As I say, this happens because our knowledge is imperfect. It's too bad, but perhaps not a tragedy — just a fact of life we learn to live with and seek to minimize. For one thing, it doesn't happen to everybody at once. At any given time, many plans are succeeding.

Distorted Signals

The tragedy occurs when government intervention distorts price signals and induces people en masse unwittingly to make value-destroying plans. That's part of the story told by the Austrian theory of the business cycle. In the present economic case the Federal Reserve's low-interest-rate policy in the early 2000s and several federal agencies' decade-long easy-housing policies induced builders to produce too many houses relative to what the demand would have been without those unsustainable policies. The result was the infamous housing boom and inevitable bust. With housing prices apparently on an unstoppable upward trajectory, and government-backed Fannie Mae and Freddie Mac — not to mention  too-big-to-be-allowed-to-fail banks — willing to buy lenders' mortgages no matter how shaky, builders and buyers were found in great abundance. Buying more house than one could afford seemed smart when one could get a low teaser rate on an adjustable-rate mortgage for a low-to-no-down-payment home and expect its price to have risen significantly in six months. When the higher rate kicked in, one could refinance or sell and walk off with the equity.

But when interest rates rose, the bubble burst, and demand plummeted, this smart scheme turned sour. Houses stood unsold, and many people couldn't pay their mortgages, refinance, or sell at a profit. Foreclosures skyrocketed and many people with underwater homes simply disappeared, leaving banks holding a slew of vacant houses that cost money in taxes, code violations, and so on.

As a result, banks now would rather donate the properties to government-created nonprofit land banks and pay for the house demolition than hold them and hope for future sales.
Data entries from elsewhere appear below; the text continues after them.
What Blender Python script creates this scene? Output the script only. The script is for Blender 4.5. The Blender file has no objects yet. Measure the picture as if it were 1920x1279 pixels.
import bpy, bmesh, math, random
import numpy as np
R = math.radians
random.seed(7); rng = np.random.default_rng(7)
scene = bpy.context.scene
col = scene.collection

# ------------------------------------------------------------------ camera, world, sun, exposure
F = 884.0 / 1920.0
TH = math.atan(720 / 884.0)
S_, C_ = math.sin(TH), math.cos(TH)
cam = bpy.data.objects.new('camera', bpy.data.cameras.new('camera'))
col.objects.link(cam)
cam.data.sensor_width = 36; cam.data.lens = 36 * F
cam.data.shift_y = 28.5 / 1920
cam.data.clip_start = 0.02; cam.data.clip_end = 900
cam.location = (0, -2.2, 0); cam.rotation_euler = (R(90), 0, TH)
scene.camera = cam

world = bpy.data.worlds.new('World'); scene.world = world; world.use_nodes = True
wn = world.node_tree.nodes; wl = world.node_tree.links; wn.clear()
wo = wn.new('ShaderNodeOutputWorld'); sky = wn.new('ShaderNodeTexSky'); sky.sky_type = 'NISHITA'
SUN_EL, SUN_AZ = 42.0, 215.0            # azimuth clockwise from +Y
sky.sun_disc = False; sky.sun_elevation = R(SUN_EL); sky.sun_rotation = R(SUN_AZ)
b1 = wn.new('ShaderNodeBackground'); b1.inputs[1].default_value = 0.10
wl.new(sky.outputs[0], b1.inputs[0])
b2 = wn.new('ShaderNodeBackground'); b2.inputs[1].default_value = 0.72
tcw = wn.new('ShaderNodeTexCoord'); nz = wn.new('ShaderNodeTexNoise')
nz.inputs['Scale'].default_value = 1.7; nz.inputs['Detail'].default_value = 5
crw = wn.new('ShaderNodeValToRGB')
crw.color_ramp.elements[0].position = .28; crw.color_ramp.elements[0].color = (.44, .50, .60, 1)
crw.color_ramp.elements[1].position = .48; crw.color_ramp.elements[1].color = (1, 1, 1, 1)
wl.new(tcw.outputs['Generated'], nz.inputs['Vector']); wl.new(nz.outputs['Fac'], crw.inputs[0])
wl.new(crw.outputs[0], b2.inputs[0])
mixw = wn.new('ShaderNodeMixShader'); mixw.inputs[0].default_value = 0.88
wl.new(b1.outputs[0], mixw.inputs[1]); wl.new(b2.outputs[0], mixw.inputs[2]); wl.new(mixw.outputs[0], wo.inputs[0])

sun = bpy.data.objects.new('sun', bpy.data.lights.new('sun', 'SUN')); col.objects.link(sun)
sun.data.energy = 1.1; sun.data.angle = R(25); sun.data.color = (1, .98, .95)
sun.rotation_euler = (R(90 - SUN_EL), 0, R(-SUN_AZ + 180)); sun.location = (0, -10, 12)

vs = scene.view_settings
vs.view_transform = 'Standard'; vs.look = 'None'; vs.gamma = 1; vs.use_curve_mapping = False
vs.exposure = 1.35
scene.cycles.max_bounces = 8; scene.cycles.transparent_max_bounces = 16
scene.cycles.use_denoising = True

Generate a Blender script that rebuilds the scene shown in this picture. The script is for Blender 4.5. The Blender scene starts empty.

This is happening in Cleveland, but the Washington Post reports that similar programs are being discussed elsewhere.

"At the end of August," the Post reports, "the nation's banks, along with Fannie Mae and Freddie Mac, had an inventory of more than 816,000 foreclosed properties on their books waiting for a buyer, according to RealtyTrac. An additional 800,000 are working their way through the foreclosure process."

Value Demolished

How does this relate to the waste identified by the business-cycle theory? To the extent the homes were vacated and allowed to deteriorate because of the process described above, the demolitions represent destruction of value attributable to government. In the absence of the unsustainable bubble-inflating policies, some of those houses wouldn't have been built or in the case of older homes, fewer newly built houses would have competed with them in the real estate market. They would still be occupied and therefore would have been maintained. (There would have been no Great Recession and high unemployment.) Demolition would not have been an attractive alternative.

The tragedy is that because of government policy, demolition is the most attractive alternative. Think of the resources and labor — now seen to have been squandered — that went into making each house. Imagine what products might have been created instead. It's worse than that: Products always have complementary products. (See Steven Horwitz on this point.) A housing boom stimulates the production of related goods and facilities — shopping centers and office parks, for example, but myriad smaller things also. The resources required to make those things also would have gone into other products. Now all those resources, along with much labor and time, are just gone — forever -- because people in government and its central bank thought they knew better how to plan the housing market and the macroeconomy.

It's sad enough that we waste precious resources and labor because we are fallible. It's so much sadder when this happens because government policies lead rational people to make stupid decisions.